Yep. From even before Adam Smith up through Marx, economics wasn’t really this separate discipline. The social sciences were interdisciplinary, and people who studied political economy understood it in a broader context.
But the “problem” was, those political economists (certainly Marx yes, but plenty others; Marx didn’t operate in a vacuum) started to draw some uncomfortable conclusions about capitalism. In comes the marginalist revolution and neoclassical economics. While a lot of these marginalist economists did go on to criticize Marx specifically (i.e. Bohm-Bawerk), really I don’t see the marginalist legacy as something that attempted to “debunk” Marx & co per se. More about ending political economy as a pursuit, and narrowing the focus of “economics” on things like government fiscal and monetary policy. Even in the “debate” between subjective and labor theories of value, I don’t think the SVT is even “wrong”, it just doesn’t tell us anything interesting. It basically says we’re not going to trouble ourselves with understanding the bigger things, we’re just gonna say that wherever price and quantity intersect in a stable situation is “equilibrium”. Killing political economy was what capital needed to get people to stop questioning the economic system and instead focus this new “economic” science on how to be a tool for capital.

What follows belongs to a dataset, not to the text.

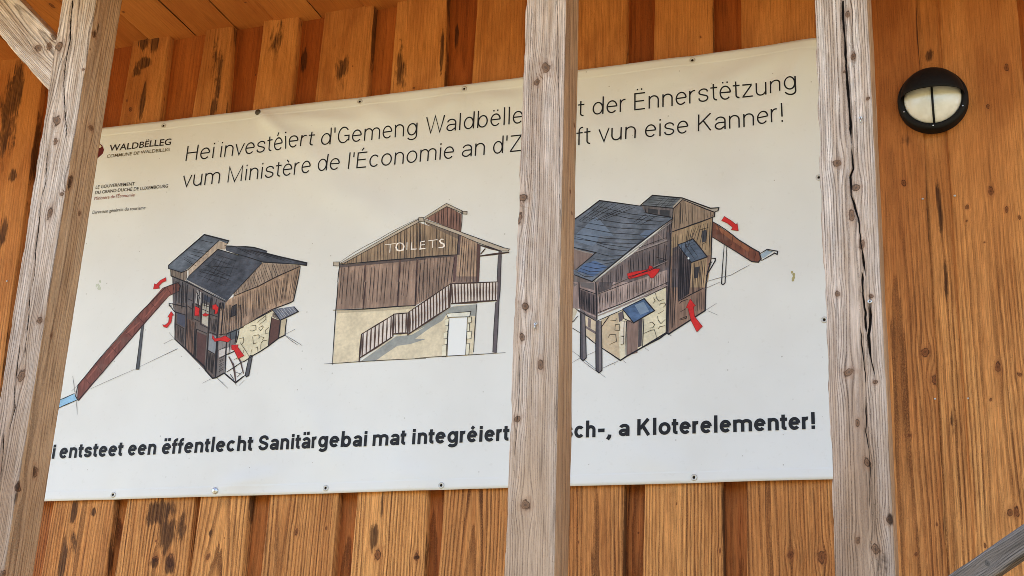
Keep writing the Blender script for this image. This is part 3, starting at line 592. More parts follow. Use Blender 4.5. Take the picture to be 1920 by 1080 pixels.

Even in disciplines like physics, it is known that one simple set of rules can not be extrapolated to explain all circumstances. The study of aerodynamics separates mechanics into several 'regimes,' because things behave quite differently under subsonic and supersonic conditions. A similar dichotomy exists between traditional Newtonian mechanics and relativity. If the market oracles getting spit out by the Chicago School are treating economics like physics, they are the type of physicist who still upholds the plum pudding model.
It’s worse than that, even. The plum pudding model IIRC was always understood to be an approximation.
Vulgar economy is less forgivable. It is essentially anti-scientific, by rejecting the possibility of economic laws which are not identical with appearances. The vulgar economists are like astronomers still clinging to the Ptolemaic system (geocentric model), because the sky in fact appears to rotate about the earth. Marx here plays the role of Galileo, using science to prove that there are deeper laws governing the motions of celestial objects.